Transportation Industry
How We got to Coney Island: the Development of Mass Transportation in Brooklyn and Kings County
Journal of Transport History, The, Sep 2005 by Walton, John K
Brian J. Cudahy, How We got to Coney Island: the Development of Mass Transportation in Brooklyn and Kings County, Fordham University Press, New York (2002) 364 pp., US$25.00.
This is an example of a familiar and decidedly old-fashioned genre of transport history. It is primarily an examination of the business politics of railway development and amalgamation in Brooklyn and adjoining districts since the mid-nineteenth century, with excursions into competing modes of transport (the steamboat gets a good deal more attention than the internal combustion engine, in any of the latter's incarnations), and with particular reference to the journey from Brooklyn in particular and New York more broadly to the popular resort areas and (increasingly) residential districts of Coney Island. The focus on Coney Island is much less strongly sustained in the text than the garish dust jacket suggests, and a great deal of detailed exposition is devoted to the development of routes and services that were of only incidental relevance to the Coney Island traffic; or at least, the exact nature of that relevance is not made clear.

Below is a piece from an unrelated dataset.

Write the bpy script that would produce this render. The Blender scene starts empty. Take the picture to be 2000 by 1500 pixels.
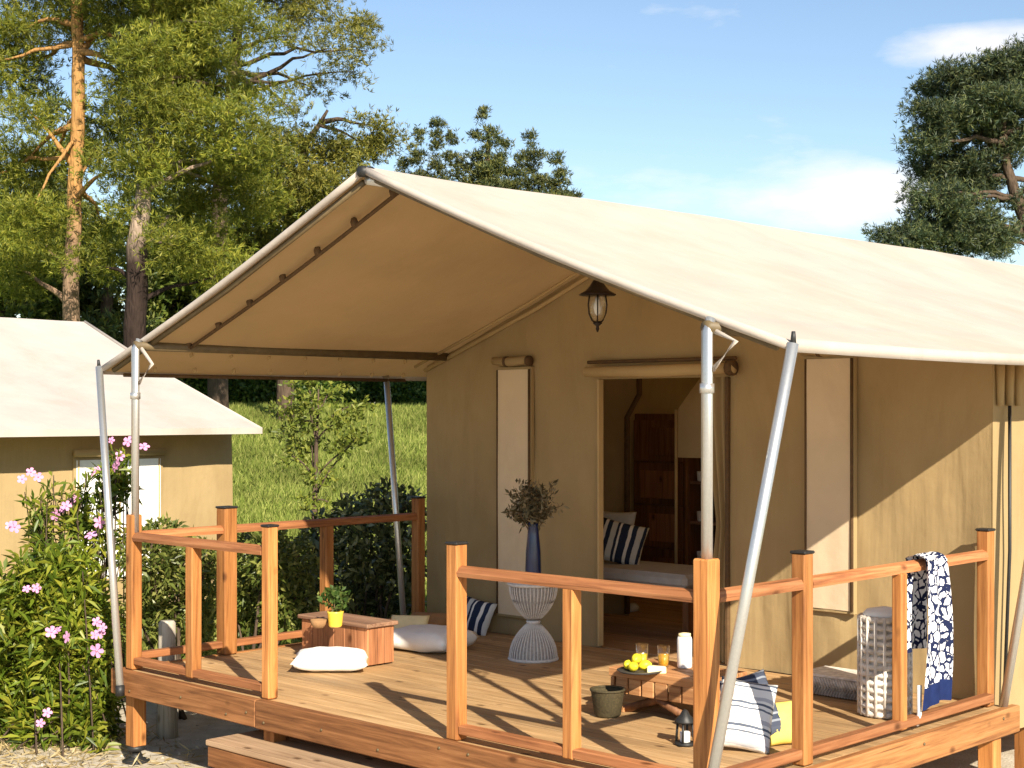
import bpy, bmesh, math, random
import numpy as np
from mathutils import Vector, Matrix, noise
R = math.radians
random.seed(7)
rng = np.random.default_rng(11)
S = bpy.context.scene
COL = S.collection

# ------------------------------------------------------------------ camera, sky, sun, exposure
EYE, DK, ANG, FPX, HY = 2.17, 0.57, R(44), 2942.0, 803.0
cam = bpy.data.cameras.new('camera')
cam.sensor_width = 36
cam.lens = 36 * FPX / 2000
cam.shift_y = (HY - 750) / 2000
cam.clip_start, cam.clip_end = 0.1, 3000
co = bpy.data.objects.new('camera', cam)
co.location = (0, 0, EYE)
co.rotation_euler = (R(90), 0, ANG)
COL.objects.link(co)
S.camera = co

SUN = Vector((1.505, -0.737, 1.0)).normalized()
SUN_EL = math.asin(SUN.z)
SUN_ROT = math.atan2(SUN.x, SUN.y)
w = bpy.data.worlds.new('World')
S.world = w
w.use_nodes = True
nt = w.node_tree
for n in list(nt.nodes): nt.nodes.remove(n)
def wn(t, **k):
    n = nt.nodes.new(t)
    for a, b in k.items(): setattr(n, a, b)
    return n
sky = wn('ShaderNodeTexSky', sky_type='NISHITA', sun_disc=False, sun_elevation=SUN_EL, sun_rotation=SUN_ROT)
sky.air_density, sky.dust_density, sky.ozone_density = 1.0, 0.3, 1.6
tc = wn('ShaderNodeTexCoord')
mp = wn('ShaderNodeMapping'); mp.inputs['Rotation'].default_value = (0, 0, -ANG); mp.inputs['Scale'].default_value = (1.0, 1.0, 3.4)
nt.links.new(tc.outputs['Generated'], mp.inputs[0])
n1 = wn('ShaderNodeTexNoise'); n1.inputs['Scale'].default_value = 5.0; n1.inputs['Detail'].default_value = 9; n1.inputs['Roughness'].default_value = .58
n1.noise_dimensions = '4D'; n1.inputs['W'].default_value = 3.35
nt.links.new(mp.outputs[0], n1.inputs['Vector'])
mp2 = wn('ShaderNodeMapping'); mp2.inputs['Rotation'].default_value = (0, 0, -ANG); nt.links.new(tc.outputs['Generated'], mp2.inputs[0])
acc = n1.outputs['Fac']
# three cloud banks standing in the sky: direction (right, forward, up) and half sizes
for (cx_, cy_, cz_), (hx, hz), amp in (((.290, .932, .226), (.105, .021), .36), ((.215, .960, .135), (.100, .034), .30), ((.13, .985, .085), (.18, .026), .19), ((-.75, .5, .3), (.5, .08), .15), ((.9, -.1, .25), (.5, .07), .15)):
    sub = wn('ShaderNodeVectorMath', operation='SUBTRACT'); sub.inputs[1].default_value = (cx_, cy_, cz_); nt.links.new(mp2.outputs[0], sub.inputs[0])
    mul = wn('ShaderNodeVectorMath', operation='MULTIPLY'); mul.inputs[1].default_value = (1 / hx, 1 / (hx * 2.5), 1 / hz); nt.links.new(sub.outputs[0], mul.inputs[0])
    ln_ = wn('ShaderNodeVectorMath', operation='LENGTH'); nt.links.new(mul.outputs[0], ln_.inputs[0])
    mr_ = wn('ShaderNodeMapRange', interpolation_type='SMOOTHSTEP'); mr_.inputs['From Min'].default_value = 1.15; mr_.inputs['From Max'].default_value = .1; mr_.inputs['To Max'].default_value = amp
    nt.links.new(ln_.outputs['Value'], mr_.inputs['Value'])
    ad_ = wn('ShaderNodeMath', operation='ADD'); nt.links.new(acc, ad_.inputs[0]); nt.links.new(mr_.outputs[0], ad_.inputs[1]); acc = ad_.outputs[0]
cr = wn('ShaderNodeValToRGB'); cr.color_ramp.elements[0].position = .60; cr.color_ramp.elements[1].position = .82
nt.links.new(acc, cr.inputs[0])
bgs = wn('ShaderNodeBackground'); bgs.inputs[1].default_value = 0.082
bgc = wn('ShaderNodeBackground'); bgc.inputs[0].default_value = (1, .95, .93, 1); bgc.inputs[1].default_value = 0.62
mx = wn('ShaderNodeMixShader'); out = wn('ShaderNodeOutputWorld')
mm = wn('ShaderNodeMath', operation='MULTIPLY'); mm.inputs[1].default_value = .85
nt.links.new(cr.outputs[0], mm.inputs[0])
nt.links.new(sky.outputs[0], bgs.inputs[0])
nt.links.new(mm.outputs[0], mx.inputs[0])
nt.links.new(bgs.outputs[0], mx.inputs[1]); nt.links.new(bgc.outputs[0], mx.inputs[2])
nt.links.new(mx.outputs[0], out.inputs[0])

sl = bpy.data.lights.new('sun', 'SUN')
sl.energy = 5.0; sl.angle = R(0.5); sl.color = (1.0, 0.90, 0.74)
so = bpy.data.objects.new('sun', sl); COL.objects.link(so)
so.rotation_euler = SUN.to_track_quat('Z', 'Y').to_euler()
so.location = (8, -6, 12)
vs = S.view_settings
vs.view_transform = 'Standard'; vs.look = 'None'; vs.gamma = 1; vs.use_curve_mapping = False
vs.exposure = 0.97
S.cycles.max_bounces = 8
S.cycles.transparent_max_bounces = 8
S.cycles.use_denoising = True

# ------------------------------------------------------------------ pixel -> point on a plane (measured from the photograph)
CD = np.array([-math.sin(ANG), math.cos(ANG), 0]); CR = np.array([math.cos(ANG), math.sin(ANG), 0]); CC = np.array([0, 0, EYE])
def ray(u, v): return CD + CR * (u - 1000) / FPX - np.array([0, 0, 1.]) * (v - HY) / FPX
def on_z(u, v, z): r = ray(u, v); return CC + r * ((z - EYE) / r[2])
def on_y(u, v, y): r = ray(u, v); return CC + r * (y / r[1])
def on_x(u, v, x): r = ray(u, v); return CC + r * (x / r[0])
def at_d(u, v, t): return CC + ray(u, v) * t

# ------------------------------------------------------------------ materials
def mat(name):
    m = bpy.data.materials.new(name); m.use_nodes = True
    t = m.node_tree
    b = t.nodes['Principled BSDF']
    return m, t, b
def node(t, typ, **k):
    n = t.nodes.new(typ)
    for a, v in k.items():
        if a in n.inputs.keys(): n.inputs[a].default_value = v
        else: setattr(n, a, v)
    return n
def ramp(t, src, stops):
    r = node(t, 'ShaderNodeValToRGB')
    e = r.color_ramp.elements
    while len(e) < len(stops): e.new(.5)
    for i, (p, c) in enumerate(stops):
        e[i].position = p; e[i].color = (c[0], c[1], c[2], 1)
    t.links.new(src, r.inputs[0])
    return r
def bump(t, b, src, strength=.3, dist=.01):
    n = node(t, 'ShaderNodeBump'); n.inputs['Strength'].default_value = strength; n.inputs['Distance'].default_value = dist
    t.links.new(src, n.inputs['Height']); t.links.new(n.outputs[0], b.inputs['Normal']); return n
def objco(t, scale=(1, 1, 1), rnd=True):
    tcn = node(t, 'ShaderNodeTexCoord'); m = node(t, 'ShaderNodeMapping')
    m.inputs['Scale'].default_value = scale
    src = tcn.outputs['Object']
    if rnd:
        oi = node(t, 'ShaderNodeObjectInfo'); a = node(t, 'ShaderNodeVectorMath', operation='ADD'); mu = node(t, 'ShaderNodeMath', operation='MULTIPLY'); mu.inputs[1].default_value = 37.0
        t.links.new(oi.outputs['Random'], mu.inputs[0]); t.links.new(src, a.inputs[0]); t.links.new(mu.outputs[0], a.inputs[1]); src = a.outputs[0]
    t.links.new(src, m.inputs[0])
    return m.outputs[0]
def simple(name, col, rough=.6, metal=0, var=.12, nscale=20, bstr=.15, spec=.4):
    m, t, b = mat(name)
    v = objco(t)
    n = node(t, 'ShaderNodeTexNoise', Scale=nscale, Detail=5.)
    t.links.new(v, n.inputs['Vector'])
    r = ramp(t, n.outputs['Fac'], [(.3, [c * (1 - var) for c in col]), (.7, [min(1, c * (1 + var)) for c in col])])
    t.links.new(r.outputs[0], b.inputs['Base Color'])
    b.inputs['Roughness'].default_value = rough; b.inputs['Metallic'].default_value = metal; b.inputs['Specular IOR Level'].default_value = spec
    if bstr: bump(t, b, n.outputs['Fac'], bstr, .004)
    return m
def wood(name, axis, dark, mid, lite, rough=.62, tint=.18, fine=1.0, knots=True):
    m, t, b = mat(name)
    sc = [26 * fine, 26 * fine, 26 * fine]; sc[axis] = 1.3 * fine
    v = objco(t, sc)
    n = node(t, 'ShaderNodeTexNoise', Scale=1.6, Detail=7., Roughness=.62, Distortion=.6); t.links.new(v, n.inputs['Vector'])
    r = ramp(t, n.outputs['Fac'], [(.28, dark), (.5, mid), (.74, lite)])
    # broad blotches
    v2 = objco(t, [3 if i != axis else .8 for i in range(3)])
    n2 = node(t, 'ShaderNodeTexNoise', Scale=1.3, Detail=3.); t.links.new(v2, n2.inputs['Vector'])
    oi = node(t, 'ShaderNodeObjectInfo')
    mr = node(t, 'ShaderNodeMapRange'); mr.inputs['To Min'].default_value = 1 - tint; mr.inputs['To Max'].default_value = 1 + tint
    t.links.new(oi.outputs['Random'], mr.inputs['Value'])
    mr2 = node(t, 'ShaderNodeMapRange'); mr2.inputs['From Min'].default_value = .3; mr2.inputs['From Max'].default_value = .7; mr2.inputs['To Min'].default_value = .78; mr2.inputs['To Max'].default_value = 1.15
    t.links.new(n2.outputs['Fac'], mr2.inputs['Value'])
    mu = node(t, 'ShaderNodeMath', operation='MULTIPLY'); t.links.new(mr.outputs[0], mu.inputs[0]); t.links.new(mr2.outputs[0], mu.inputs[1])
    vm = node(t, 'ShaderNodeVectorMath', operation='SCALE'); t.links.new(r.outputs[0], vm.inputs[0]); t.links.new(mu.outputs[0], vm.inputs['Scale'])
    last = vm.outputs[0]
    cs_ = [70 * fine] * 3; cs_[axis] = 1.1 * fine
    nc = node(t, 'ShaderNodeTexNoise', Scale=1.0, Detail=4., Roughness=.7); t.links.new(objco(t, cs_), nc.inputs['Vector'])
    rc = ramp(t, nc.outputs['Fac'], [(.30, (.42, .36, .32)), (.40, (1, 1, 1))])
    mc = node(t, 'ShaderNodeVectorMath', operation='MULTIPLY'); t.links.new(last, mc.inputs[0]); t.links.new(rc.outputs[0], mc.inputs[1]); last = mc.outputs[0]
    if knots:
        ks = [7, 7, 7]; ks[axis] = 4.0
        v3 = objco(t, ks)
        vo = node(t, 'ShaderNodeTexVoronoi', Scale=1.0); t.links.new(v3, vo.inputs['Vector'])
        rk = ramp(t, vo.outputs['Distance'], [(.06, (.35, .3, .25)), (.17, (1, 1, 1))])
        mxk = node(t, 'ShaderNodeVectorMath', operation='MULTIPLY'); t.links.new(last, mxk.inputs[0]); t.links.new(rk.outputs[0], mxk.inputs[1]); last = mxk.outputs[0]
    t.links.new(last, b.inputs['Base Color'])
    b.inputs['Roughness'].default_value = rough; b.inputs['Specular IOR Level'].default_value = .3
    bump(t, b, n.outputs['Fac'], .35, .004)
    return m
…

This is only intermittently, and to a limited extent, an analytical work. The author's main purpose is to offer blow-by-blow accounts of the battles for territory between businessmen and corporations, to provide detailed topographical expositions of the development of an extremely complicated metropolitan transport system, and to describe the rolling stock of the companies. In the process, a good deal of interesting material is provided on the history of transport technology in this setting (the electrification of most of the routes in the 1890s, the spread of the elevated railway, the - very briefly described - transition from trams to motor buses); on the shifting relationships between municipal government and increasingly corporate private enterprise, as the former took over the initiative from the latter; on the politics of gaining permission not just for the routes themselves but for their electrification and improvement; on the issues raised both by the long persistence of 'double fares' between central Brooklyn and Coney Island and by the persistence of an inelastic fares regime in a period of price inflation; and on the problems of congestion, safety and delays at particular bottlenecks along the routes. But there is disappointingly little on the users of these transport systems and on how they contributed to the relationships between home, work and leisure as experienced by those who travelled on them; and the sheer density and complexity of the local detail make the changing patterns of provision, and their implications, very hard for an outsider to grasp. Very little is said about the rise of the private car, a strange omission in this setting; and the passages on Coney Island itself remain isolated from the main narratives and arguments, with no attempt to engage with the question of just how the rise of electric railways, tramways and mass transit, as a process, affected the fortunes of the resort. Robert Moses gets a surprisingly good press, although without reference to Caro's classic critical biography of New York City's 'power broker'; and there are many other omissions from the bibliography. This is mainly a scholarly but antiquarian history of transport provision, and the wider connections have to be teased out, as far as the text allows, by the attentive reader.
Nor is the detail always accurate or the exposition clear, as in the claim (p. 33) that the first electric street tramway in the world 'to achieve permanent and lasting success' (sic) was in Richmond VA in 1888. Not so: it was in Blackpool, Britain's answer to Coney Island, three years earlier. It is not at all clear, for example, what made a Forney locomotive, as used on the elevated railways, so different from an ordinary tank engine that a patent could be taken out on it (p. 114). Too much ink is spilled on parochial issues of definition, such as the identity of the first elevated railway in Kings County (p. 106). And towards the end of the book the author's priorities are given free rein (p. 271): 'There is one delightful trolley coach story dating from the years of the second World War that, while undoubtedly untrue, bears repeating, especially since it involves service to and from Coney Island.' That is all very well; but why is it here, and what is the point of it? Too much of this book provokes such hostile questioning in the reader; and this is a pity, because a lot of labour has gone into its compilation, and there is a great deal of useful material to be quarried from its pages.